EXERCISE BRIEF:
Extract every line of the material below and reproduce it faithfully.

========

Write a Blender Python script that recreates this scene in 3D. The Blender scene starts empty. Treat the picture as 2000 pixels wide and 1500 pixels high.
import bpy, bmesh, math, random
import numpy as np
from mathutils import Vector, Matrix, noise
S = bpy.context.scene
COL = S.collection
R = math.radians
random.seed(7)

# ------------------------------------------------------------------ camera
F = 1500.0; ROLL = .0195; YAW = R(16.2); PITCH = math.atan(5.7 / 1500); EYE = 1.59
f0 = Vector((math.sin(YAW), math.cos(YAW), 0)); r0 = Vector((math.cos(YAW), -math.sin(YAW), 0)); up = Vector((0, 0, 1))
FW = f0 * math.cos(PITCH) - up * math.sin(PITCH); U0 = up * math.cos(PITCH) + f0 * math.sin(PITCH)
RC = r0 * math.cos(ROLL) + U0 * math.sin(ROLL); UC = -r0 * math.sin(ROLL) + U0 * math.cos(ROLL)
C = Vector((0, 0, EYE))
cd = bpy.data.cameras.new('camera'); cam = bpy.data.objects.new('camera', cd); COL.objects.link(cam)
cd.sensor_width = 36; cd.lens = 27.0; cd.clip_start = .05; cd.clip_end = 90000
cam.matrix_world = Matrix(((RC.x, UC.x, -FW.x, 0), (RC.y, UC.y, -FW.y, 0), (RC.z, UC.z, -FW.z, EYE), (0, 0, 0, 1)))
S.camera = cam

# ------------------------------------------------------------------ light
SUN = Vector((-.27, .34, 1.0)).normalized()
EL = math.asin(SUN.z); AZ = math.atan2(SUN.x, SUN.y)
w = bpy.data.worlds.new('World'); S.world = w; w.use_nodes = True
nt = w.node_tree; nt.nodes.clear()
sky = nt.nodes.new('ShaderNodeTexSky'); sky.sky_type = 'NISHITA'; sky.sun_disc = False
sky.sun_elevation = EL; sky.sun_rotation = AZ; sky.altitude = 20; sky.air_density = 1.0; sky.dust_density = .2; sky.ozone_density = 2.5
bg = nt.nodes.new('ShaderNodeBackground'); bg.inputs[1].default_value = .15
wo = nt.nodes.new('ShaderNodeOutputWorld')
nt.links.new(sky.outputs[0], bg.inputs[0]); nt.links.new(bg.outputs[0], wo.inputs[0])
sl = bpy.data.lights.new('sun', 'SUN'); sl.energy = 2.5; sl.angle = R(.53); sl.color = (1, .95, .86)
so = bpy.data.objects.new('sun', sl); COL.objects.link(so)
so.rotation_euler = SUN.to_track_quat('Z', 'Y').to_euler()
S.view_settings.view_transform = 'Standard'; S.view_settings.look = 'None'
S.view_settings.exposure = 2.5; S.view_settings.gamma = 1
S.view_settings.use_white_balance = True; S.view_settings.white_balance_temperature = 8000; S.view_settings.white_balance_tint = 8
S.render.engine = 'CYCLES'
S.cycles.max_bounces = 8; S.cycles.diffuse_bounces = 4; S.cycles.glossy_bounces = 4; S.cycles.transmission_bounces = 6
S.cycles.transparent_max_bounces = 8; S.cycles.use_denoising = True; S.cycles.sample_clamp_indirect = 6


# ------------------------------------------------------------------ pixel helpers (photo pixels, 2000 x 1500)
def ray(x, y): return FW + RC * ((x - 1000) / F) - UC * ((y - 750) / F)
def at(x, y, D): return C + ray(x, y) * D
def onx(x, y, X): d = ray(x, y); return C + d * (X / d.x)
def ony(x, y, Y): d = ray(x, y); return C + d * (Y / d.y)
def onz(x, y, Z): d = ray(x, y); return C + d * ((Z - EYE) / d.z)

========

RESULT FOR THIS TASK:
Write a Blender Python script that recreates this scene in 3D. The Blender scene starts empty. Treat the picture as 2000 pixels wide and 1500 pixels high.
import bpy, bmesh, math, random
import numpy as np
from mathutils import Vector, Matrix, noise
S = bpy.context.scene
COL = S.collection
R = math.radians
random.seed(7)

# ------------------------------------------------------------------ camera
F = 1500.0; ROLL = .0195; YAW = R(16.2); PITCH = math.atan(5.7 / 1500); EYE = 1.59
f0 = Vector((math.sin(YAW), math.cos(YAW), 0)); r0 = Vector((math.cos(YAW), -math.sin(YAW), 0)); up = Vector((0, 0, 1))
FW = f0 * math.cos(PITCH) - up * math.sin(PITCH); U0 = up * math.cos(PITCH) + f0 * math.sin(PITCH)
RC = r0 * math.cos(ROLL) + U0 * math.sin(ROLL); UC = -r0 * math.sin(ROLL) + U0 * math.cos(ROLL)
C = Vector((0, 0, EYE))
cd = bpy.data.cameras.new('camera'); cam = bpy.data.objects.new('camera', cd); COL.objects.link(cam)
cd.sensor_width = 36; cd.lens = 27.0; cd.clip_start = .05; cd.clip_end = 90000
cam.matrix_world = Matrix(((RC.x, UC.x, -FW.x, 0), (RC.y, UC.y, -FW.y, 0), (RC.z, UC.z, -FW.z, EYE), (0, 0, 0, 1)))
S.camera = cam

# ------------------------------------------------------------------ light
SUN = Vector((-.27, .34, 1.0)).normalized()
EL = math.asin(SUN.z); AZ = math.atan2(SUN.x, SUN.y)
w = bpy.data.worlds.new('World'); S.world = w; w.use_nodes = True
nt = w.node_tree; nt.nodes.clear()
sky = nt.nodes.new('ShaderNodeTexSky'); sky.sky_type = 'NISHITA'; sky.sun_disc = False
sky.sun_elevation = EL; sky.sun_rotation = AZ; sky.altitude = 20; sky.air_density = 1.0; sky.dust_density = .2; sky.ozone_density = 2.5
bg = nt.nodes.new('ShaderNodeBackground'); bg.inputs[1].default_value = .15
wo = nt.nodes.new('ShaderNodeOutputWorld')
nt.links.new(sky.outputs[0], bg.inputs[0]); nt.links.new(bg.outputs[0], wo.inputs[0])
sl = bpy.data.lights.new('sun', 'SUN'); sl.energy = 2.5; sl.angle = R(.53); sl.color = (1, .95, .86)
so = bpy.data.objects.new('sun', sl); COL.objects.link(so)
so.rotation_euler = SUN.to_track_quat('Z', 'Y').to_euler()
S.view_settings.view_transform = 'Standard'; S.view_settings.look = 'None'
S.view_settings.exposure = 2.5; S.view_settings.gamma = 1
S.view_settings.use_white_balance = True; S.view_settings.white_balance_temperature = 8000; S.view_settings.white_balance_tint = 8
S.render.engine = 'CYCLES'
S.cycles.max_bounces = 8; S.cycles.diffuse_bounces = 4; S.cycles.glossy_bounces = 4; S.cycles.transmission_bounces = 6
S.cycles.transparent_max_bounces = 8; S.cycles.use_denoising = True; S.cycles.sample_clamp_indirect = 6


# ------------------------------------------------------------------ pixel helpers (photo pixels, 2000 x 1500)
def ray(x, y): return FW + RC * ((x - 1000) / F) - UC * ((y - 750) / F)
def at(x, y, D): return C + ray(x, y) * D
def onx(x, y, X): d = ray(x, y); return C + d * (X / d.x)
def ony(x, y, Y): d = ray(x, y); return C + d * (Y / d.y)
def onz(x, y, Z): d = ray(x, y); return C + d * ((Z - EYE) / d.z)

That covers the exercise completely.